Promouvoir un cyberespace sûr

Sur la question du cyberespace, la candidate prend l’exemple des rançongiciels dont sont victimes entreprises et particuliers, mais aussi de l’espionnage des dirigeants, l’espionnage économique, les cyberattaques contre des banques, des hôpitaux, des infrastructures vitales qui viennent perturber le territoire. « Pour garantir un haut niveau de sécurité dans le cyberespace aux Français et aux entreprises, je renforcerai la cybersécurité nationale dans toutes ses dimensions : infrastructures, matériels, logiciels, capacités de détection d’attaques, formations spécialisées et sensibilisation du public » énonce-t-elle.

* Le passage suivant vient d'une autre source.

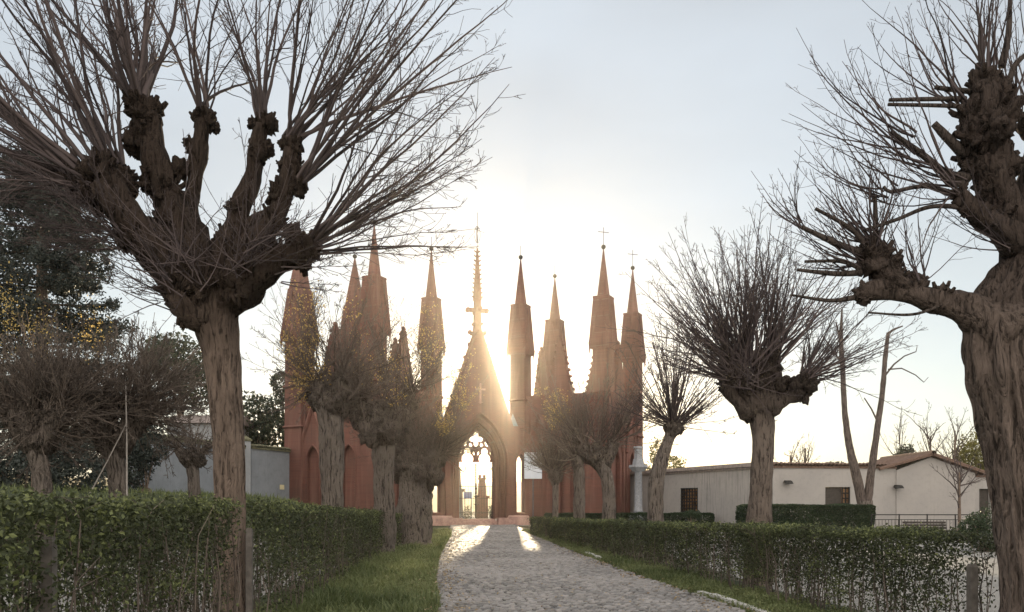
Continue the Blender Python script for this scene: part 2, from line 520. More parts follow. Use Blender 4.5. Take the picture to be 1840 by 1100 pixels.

Enfin, la candidate compte renforcer les capacités de l’Agence nationale de la sécurité des systèmes d’information (Anssi), ceux de la Direction générale de la sécurité extérieure (Dgse) et les capacités militaires dans ce domaine. A cet effet, elle prévoit de créer des « commandos numériques » - un point évoqué par Emmanuel Macron – qui seraient chargés à la fois de réagir à des attaques contre des services informatiques (neutralisation et contre-attaque) et de mener des simulations d’offensives numériques pour éprouver la sécurité des services français.